At a Tuesday meeting at CU Denver in St. Cajetan’s on the Auraria Campus, the Board of Regents heard a task force recommendation on new technologies from a report by Goldstein and Associates, and an alternative proposal by Regent Stephen Ludwig.

In recent months, Phil Goldstein of Goldstein and Associates spent time with each of the campuses, system administration and the systemwide technology committee to help determine the university’s best options moving forward as a system and as individual campuses.

“New technologies are about creating new pathways,” he said. Those pathways include online degree programs, fully online courses, MOOCs, hybrid courses and online programs developed as high-quality alternatives that let students graduate more quickly, he said. All of these allow enhanced accessibility.

For CU, Goldstein suggested adopting an institution-led model with a shared infrastructure, supplementing it with systemwide coordination and support, and establishing campus-specific online learning strategies within a common framework.

Challenges he sees include developing an enabling structure, faculty support, determining which resources should be shared and which should be unique to each campus, avoiding overlap in program offerings, and securing funding to fuel innovation and new start-up programs.

CU has already taken valuable first steps in exploring and promoting online courses, MOOCS and various other methods and venues for advancing technology in education, Goldstein said.

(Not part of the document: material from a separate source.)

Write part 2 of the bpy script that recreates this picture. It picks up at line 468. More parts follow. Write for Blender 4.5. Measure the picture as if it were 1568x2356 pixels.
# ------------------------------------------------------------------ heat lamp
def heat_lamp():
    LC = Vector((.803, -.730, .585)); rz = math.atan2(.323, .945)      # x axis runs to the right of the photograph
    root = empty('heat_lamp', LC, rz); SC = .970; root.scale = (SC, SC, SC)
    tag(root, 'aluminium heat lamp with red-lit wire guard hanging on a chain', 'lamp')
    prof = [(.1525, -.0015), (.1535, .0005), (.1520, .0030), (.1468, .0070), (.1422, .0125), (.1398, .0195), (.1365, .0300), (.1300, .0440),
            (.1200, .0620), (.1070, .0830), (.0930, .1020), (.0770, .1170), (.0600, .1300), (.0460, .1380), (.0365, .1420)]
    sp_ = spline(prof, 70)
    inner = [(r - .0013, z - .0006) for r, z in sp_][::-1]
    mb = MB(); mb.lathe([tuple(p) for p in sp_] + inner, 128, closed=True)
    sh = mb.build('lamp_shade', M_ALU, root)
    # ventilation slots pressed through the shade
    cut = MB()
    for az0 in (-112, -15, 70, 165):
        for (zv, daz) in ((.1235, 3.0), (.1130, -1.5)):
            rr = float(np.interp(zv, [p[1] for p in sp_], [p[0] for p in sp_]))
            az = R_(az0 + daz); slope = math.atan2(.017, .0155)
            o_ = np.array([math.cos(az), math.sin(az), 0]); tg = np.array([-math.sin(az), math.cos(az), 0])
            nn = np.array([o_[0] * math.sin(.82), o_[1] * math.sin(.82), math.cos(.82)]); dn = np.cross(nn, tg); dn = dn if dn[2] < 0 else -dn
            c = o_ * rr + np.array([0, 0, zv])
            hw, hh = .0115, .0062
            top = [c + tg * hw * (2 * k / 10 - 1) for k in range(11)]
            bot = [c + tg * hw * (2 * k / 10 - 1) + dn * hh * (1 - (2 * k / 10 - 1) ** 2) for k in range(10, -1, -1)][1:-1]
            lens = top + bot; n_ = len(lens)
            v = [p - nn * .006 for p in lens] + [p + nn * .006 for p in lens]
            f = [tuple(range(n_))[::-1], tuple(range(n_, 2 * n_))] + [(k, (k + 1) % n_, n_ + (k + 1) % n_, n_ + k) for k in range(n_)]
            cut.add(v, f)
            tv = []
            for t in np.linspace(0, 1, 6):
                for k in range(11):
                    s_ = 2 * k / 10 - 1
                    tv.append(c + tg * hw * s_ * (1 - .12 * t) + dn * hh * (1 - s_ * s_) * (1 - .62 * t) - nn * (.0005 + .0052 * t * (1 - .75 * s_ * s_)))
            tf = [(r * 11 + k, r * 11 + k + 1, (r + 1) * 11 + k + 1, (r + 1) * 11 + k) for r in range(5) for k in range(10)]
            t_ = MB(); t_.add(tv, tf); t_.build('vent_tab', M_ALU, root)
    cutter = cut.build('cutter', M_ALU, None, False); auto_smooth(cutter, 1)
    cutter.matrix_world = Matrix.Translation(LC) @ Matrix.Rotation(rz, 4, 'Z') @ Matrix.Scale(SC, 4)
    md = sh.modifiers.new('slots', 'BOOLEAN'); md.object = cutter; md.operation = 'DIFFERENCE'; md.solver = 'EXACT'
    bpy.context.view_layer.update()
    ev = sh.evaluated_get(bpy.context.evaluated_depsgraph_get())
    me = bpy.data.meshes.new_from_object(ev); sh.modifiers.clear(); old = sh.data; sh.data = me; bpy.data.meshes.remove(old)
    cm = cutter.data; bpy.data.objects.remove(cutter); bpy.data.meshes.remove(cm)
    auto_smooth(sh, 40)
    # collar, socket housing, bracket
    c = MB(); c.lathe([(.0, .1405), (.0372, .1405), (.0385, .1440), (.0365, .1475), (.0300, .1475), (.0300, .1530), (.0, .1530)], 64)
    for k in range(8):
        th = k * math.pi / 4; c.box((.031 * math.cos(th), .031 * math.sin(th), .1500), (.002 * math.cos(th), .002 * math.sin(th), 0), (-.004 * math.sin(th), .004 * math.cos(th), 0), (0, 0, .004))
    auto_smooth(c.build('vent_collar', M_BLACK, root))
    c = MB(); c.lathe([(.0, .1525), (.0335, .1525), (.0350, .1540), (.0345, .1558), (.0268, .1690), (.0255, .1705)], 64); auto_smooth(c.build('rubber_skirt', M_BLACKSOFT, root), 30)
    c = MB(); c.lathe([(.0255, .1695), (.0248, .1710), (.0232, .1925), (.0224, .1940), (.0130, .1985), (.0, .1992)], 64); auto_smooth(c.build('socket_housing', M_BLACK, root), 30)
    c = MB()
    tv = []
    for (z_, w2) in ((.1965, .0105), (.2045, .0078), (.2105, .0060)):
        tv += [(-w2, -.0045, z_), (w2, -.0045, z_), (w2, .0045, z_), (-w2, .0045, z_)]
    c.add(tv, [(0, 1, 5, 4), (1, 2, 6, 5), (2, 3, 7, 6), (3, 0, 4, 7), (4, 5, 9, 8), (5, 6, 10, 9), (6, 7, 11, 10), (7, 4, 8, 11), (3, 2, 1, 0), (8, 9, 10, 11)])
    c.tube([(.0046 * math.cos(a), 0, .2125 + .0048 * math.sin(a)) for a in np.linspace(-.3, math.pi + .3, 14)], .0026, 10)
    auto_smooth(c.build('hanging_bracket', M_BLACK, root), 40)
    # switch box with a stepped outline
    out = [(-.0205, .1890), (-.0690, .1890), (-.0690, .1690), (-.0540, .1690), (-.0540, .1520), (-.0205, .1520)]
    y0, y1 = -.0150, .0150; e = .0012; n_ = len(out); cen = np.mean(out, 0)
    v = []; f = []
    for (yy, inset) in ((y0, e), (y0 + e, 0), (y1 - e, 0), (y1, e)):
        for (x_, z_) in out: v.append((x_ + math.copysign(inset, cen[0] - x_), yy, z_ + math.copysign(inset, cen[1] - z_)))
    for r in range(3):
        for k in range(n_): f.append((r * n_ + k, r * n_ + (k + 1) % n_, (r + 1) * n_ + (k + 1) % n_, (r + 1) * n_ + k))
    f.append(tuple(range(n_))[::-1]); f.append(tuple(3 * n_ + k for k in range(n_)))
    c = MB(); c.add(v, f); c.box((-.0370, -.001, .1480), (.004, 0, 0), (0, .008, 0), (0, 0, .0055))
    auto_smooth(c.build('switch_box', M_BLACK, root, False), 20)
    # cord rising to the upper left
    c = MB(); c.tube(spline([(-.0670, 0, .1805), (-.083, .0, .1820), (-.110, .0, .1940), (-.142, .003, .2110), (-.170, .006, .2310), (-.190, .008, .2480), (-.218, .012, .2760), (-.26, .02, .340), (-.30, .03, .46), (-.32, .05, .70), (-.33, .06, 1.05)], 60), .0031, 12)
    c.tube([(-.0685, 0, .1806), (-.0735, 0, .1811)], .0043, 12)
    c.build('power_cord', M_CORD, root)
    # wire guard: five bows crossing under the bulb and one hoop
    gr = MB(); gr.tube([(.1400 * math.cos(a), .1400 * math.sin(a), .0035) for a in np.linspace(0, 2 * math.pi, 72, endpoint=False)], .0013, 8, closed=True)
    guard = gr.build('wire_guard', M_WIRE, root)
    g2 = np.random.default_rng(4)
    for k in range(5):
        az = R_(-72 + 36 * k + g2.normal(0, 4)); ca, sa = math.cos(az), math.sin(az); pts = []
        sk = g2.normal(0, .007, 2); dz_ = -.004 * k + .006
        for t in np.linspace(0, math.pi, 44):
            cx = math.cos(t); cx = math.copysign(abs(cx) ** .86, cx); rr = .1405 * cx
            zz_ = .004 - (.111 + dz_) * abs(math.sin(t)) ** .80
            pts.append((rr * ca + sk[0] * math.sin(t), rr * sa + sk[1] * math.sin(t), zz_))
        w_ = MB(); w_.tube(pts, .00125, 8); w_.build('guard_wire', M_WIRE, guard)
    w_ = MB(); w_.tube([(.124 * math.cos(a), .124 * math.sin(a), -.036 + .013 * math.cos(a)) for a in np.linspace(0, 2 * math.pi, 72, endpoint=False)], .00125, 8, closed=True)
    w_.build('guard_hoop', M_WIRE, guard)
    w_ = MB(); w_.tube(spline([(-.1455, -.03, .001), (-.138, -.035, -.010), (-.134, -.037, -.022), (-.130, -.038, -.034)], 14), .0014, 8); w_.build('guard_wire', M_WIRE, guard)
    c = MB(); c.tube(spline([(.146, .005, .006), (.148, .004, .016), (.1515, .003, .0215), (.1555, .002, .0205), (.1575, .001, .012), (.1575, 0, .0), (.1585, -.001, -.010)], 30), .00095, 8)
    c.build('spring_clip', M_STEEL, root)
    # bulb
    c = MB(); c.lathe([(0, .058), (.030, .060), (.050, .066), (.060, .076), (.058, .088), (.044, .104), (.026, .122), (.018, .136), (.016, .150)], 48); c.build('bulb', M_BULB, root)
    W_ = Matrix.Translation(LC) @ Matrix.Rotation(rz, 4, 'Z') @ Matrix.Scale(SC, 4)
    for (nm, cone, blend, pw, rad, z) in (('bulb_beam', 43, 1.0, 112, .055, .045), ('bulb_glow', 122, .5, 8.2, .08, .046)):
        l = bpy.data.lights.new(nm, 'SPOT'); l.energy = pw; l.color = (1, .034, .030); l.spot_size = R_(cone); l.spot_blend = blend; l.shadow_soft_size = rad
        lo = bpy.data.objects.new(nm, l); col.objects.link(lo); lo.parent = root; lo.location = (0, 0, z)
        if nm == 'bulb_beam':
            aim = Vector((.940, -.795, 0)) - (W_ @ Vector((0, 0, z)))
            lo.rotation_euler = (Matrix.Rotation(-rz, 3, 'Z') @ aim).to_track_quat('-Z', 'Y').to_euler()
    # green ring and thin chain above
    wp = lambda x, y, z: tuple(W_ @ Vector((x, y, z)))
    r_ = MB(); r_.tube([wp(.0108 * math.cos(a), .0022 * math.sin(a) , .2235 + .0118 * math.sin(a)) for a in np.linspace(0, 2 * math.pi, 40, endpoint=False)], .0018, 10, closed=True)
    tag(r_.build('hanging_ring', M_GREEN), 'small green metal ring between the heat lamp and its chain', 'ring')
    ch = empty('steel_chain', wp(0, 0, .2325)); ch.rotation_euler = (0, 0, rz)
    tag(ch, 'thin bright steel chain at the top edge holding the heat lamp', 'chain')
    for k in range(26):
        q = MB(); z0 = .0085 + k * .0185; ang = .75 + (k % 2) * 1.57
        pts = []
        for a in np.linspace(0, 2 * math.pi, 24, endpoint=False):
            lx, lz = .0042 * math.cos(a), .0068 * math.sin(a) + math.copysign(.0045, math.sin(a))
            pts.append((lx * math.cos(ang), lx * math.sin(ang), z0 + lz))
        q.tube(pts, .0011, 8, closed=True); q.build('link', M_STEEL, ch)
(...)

“It is essential to continue to participate in those things and determine which ones work and which won’t, it’s also an opportunity – with things like your engagement with Coursera – to influence the direction these online models are taking.”

Ludwig, D-Denver, advocated for a more aggressive approach saying the task force report didn’t go far enough. He asked the board to consider an online collaborative institution: the University of Colorado Rocky Mountain Campus.

Ludwig said pursuing the path CU is on and that is proposed by the task force for online education would leave the university behind.

“If we are to remain faithful to the commitment to be public educators and fulfill our obligation to the people of the state who have supported us . . . I would strongly argue that a stand-alone online campus is something we must do.”

The university was founded on a mission to provide a high-quality education and professional training, public service, advancing research and knowledge to benefit the students and community, he said. The university has done that well, but like the now-defunct Rocky Mountain News, Blockbuster Video and Borders bookstores, it is stuck in the tried-and-true, outdated business model that could prove disastrous, he said.

“I would offer that after a certain age every institution – nonprofit, social club, church, synagogue, government – forgets it was created to serve others and shifts its main focus to one of survival, that as an institution it moves further away from its creating and founding mission,” Ludwig said. “It begins to view its existence as the core value rather than the people it was created to serve. We confuse tradition with mission, survival with service.”

Goldstein agreed with Ludwig that an aggressive approach to advancing online education in all its forms is needed. He cautioned, however, that the ability to establish an entirely separate infrastructure in an environment with limited resources might create more problems.

“Rather than reinvent everything, it’s best to do from within or you have to construct something separate,” he said, noting completely online programs may be successful on their own but haven’t affected the core.

“Some have been successful, but they’re having to double back and decide, ‘How do we change the rest of our educational processes?’ You will get a force for change, but it will take a lot of time.”

Regent Glen Gallegos, R-Grand Junction, expressed concern that a separate, online institution would be done in isolation. “I don’t think we create a new school and that will be the answer,” he said. “We should move ahead together, not in isolation.”

Deborah Keyek-Franssen, associate vice president for digital education and engagement, told the board the technology committee had approved Goldstein’s report and plan of action, but was open to reconvening and will ask Ludwig to present his proposal to the committee.